Put yourself in Jacob's shoes. Sooner or later you'd think he's going to know the whole real story, and who is going to blamed for the many years of deep grief. In the end he has no one to point the finger more than God.

Yet it was for his salvation. This was all God's plan. God was rescuing his people. But far more than the famine (which also came from God's hand) could it be that we can see even further? Can we see God is working out the plan to save mankind from the one thing that is of their own making? All this has been worked out by God to save you from sin! To save you and to save me from our own sin. The one thing we get a choice in, the one thing we can control is our love and recognition of God and we fail at this miserably, even when we know better. So God is going to use our sin to ultimately save us. Our murderous intentions will kill the one innocent man who will die in our place.
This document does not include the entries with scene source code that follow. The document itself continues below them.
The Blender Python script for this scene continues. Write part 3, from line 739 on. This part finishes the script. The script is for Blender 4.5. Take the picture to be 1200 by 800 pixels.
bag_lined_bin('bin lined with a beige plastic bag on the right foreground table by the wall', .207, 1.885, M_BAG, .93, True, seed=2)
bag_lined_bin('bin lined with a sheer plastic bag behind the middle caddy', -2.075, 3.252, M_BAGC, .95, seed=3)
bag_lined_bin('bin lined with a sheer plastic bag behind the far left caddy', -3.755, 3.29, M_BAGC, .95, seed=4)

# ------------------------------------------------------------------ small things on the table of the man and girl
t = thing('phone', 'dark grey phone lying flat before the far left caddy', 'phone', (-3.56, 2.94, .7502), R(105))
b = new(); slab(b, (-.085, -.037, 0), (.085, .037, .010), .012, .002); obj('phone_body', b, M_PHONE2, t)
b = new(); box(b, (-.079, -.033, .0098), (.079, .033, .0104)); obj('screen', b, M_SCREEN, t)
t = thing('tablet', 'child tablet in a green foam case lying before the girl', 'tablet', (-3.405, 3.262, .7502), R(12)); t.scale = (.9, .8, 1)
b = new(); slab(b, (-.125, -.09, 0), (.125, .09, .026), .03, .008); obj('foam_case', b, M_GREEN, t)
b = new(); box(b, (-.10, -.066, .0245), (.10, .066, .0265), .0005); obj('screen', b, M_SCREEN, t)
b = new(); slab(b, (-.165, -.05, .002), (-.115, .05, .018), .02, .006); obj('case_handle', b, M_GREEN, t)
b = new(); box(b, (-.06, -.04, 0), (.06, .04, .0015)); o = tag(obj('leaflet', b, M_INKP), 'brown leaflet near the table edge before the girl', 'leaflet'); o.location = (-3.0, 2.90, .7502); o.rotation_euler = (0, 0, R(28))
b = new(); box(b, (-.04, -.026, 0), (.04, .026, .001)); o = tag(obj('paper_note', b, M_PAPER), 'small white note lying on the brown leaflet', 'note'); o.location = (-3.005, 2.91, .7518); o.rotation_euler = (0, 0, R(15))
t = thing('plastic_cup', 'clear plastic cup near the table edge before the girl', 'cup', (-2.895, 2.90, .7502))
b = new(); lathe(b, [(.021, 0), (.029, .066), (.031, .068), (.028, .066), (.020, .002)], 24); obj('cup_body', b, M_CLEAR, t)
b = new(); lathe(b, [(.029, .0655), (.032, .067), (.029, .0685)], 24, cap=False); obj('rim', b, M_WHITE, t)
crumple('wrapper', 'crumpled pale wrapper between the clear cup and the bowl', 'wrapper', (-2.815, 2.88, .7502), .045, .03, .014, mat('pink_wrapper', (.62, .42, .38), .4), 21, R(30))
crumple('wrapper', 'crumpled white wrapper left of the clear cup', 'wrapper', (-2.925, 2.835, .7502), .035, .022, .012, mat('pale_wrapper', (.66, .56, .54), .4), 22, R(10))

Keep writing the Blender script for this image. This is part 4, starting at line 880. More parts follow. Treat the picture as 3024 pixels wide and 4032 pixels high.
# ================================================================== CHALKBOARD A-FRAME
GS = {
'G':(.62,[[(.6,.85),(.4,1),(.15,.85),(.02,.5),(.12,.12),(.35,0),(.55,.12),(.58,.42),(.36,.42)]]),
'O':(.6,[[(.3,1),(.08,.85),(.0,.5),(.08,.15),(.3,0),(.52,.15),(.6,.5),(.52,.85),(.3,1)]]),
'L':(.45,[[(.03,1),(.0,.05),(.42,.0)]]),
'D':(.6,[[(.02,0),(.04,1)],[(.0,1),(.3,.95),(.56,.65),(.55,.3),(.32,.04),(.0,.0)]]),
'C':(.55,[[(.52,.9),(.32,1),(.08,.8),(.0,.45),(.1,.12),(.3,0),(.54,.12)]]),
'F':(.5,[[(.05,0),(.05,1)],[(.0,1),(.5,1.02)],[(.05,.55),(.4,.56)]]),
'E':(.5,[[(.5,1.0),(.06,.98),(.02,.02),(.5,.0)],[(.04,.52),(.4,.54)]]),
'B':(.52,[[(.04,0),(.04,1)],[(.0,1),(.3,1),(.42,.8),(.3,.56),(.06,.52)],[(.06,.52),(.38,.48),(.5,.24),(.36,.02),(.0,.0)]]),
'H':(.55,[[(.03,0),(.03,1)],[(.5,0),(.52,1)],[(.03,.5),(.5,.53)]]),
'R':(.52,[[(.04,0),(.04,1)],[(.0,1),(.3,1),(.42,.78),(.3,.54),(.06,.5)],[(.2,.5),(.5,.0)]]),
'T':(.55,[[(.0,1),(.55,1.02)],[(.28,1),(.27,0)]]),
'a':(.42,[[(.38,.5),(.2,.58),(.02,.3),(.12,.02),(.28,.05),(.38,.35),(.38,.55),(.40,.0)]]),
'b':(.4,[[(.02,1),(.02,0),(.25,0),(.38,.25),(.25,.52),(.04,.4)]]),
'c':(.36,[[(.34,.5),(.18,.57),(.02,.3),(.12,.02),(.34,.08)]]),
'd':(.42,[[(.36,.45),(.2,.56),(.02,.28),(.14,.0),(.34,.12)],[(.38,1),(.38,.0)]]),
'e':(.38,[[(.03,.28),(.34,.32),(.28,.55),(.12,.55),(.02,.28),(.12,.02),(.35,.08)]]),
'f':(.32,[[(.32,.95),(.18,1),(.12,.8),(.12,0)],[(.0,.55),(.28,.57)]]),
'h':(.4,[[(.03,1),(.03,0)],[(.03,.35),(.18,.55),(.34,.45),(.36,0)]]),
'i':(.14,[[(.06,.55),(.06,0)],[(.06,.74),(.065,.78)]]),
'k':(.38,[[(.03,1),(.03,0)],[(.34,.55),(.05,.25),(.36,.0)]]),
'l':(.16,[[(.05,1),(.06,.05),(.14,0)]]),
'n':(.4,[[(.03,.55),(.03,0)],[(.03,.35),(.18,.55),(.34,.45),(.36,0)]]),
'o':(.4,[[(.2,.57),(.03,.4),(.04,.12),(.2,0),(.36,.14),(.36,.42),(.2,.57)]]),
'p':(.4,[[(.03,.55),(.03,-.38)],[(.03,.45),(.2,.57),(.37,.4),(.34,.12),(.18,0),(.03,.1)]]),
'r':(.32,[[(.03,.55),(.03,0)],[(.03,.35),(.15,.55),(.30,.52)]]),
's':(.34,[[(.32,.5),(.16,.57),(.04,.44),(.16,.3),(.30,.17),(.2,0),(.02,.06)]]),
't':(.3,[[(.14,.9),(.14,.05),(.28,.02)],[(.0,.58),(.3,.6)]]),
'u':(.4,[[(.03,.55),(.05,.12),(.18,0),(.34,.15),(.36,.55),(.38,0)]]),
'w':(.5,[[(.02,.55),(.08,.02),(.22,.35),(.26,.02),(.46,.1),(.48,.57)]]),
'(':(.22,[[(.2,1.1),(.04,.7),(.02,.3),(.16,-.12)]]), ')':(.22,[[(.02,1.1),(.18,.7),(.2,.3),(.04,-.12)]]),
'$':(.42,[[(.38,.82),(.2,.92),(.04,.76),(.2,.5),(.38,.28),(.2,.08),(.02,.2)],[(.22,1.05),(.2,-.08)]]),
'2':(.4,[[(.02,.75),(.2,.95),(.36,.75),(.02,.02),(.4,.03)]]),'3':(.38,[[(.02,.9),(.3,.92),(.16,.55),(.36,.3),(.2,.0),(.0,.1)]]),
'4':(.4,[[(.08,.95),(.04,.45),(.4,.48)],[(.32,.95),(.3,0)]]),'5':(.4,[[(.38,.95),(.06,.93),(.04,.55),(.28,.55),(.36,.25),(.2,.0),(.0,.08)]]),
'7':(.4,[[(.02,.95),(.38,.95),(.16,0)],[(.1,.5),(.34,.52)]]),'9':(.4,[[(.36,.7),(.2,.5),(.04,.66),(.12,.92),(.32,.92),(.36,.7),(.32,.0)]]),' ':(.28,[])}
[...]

And as Jesus dies he will say Father forgive them for they know not what they do.

Joseph's brothers have won the lotto! They are getting to move to the best land in the richest country in the world. They are loaded with royal gifts. They are riding in style. They have a royal invitation from the very people who wouldn't before sit and eat with them. They have a royal pardon for treason, treachery, and the murderous intentions they've harbored these many years. During this time of famine they have a harvest of goods unbelievable even in the best of times. And why? Because the one they intended to harm, the one they condemned to death, the one they mocked and maligned has forgiven them and blessed them beyond their wildest dreams.

We don't take to salvation very readily. We look the gift horse of grace in the mouth and we still find a way to argue with our brothers. So the man who has suffered to save us, has to still tell us to not quarrel along the way.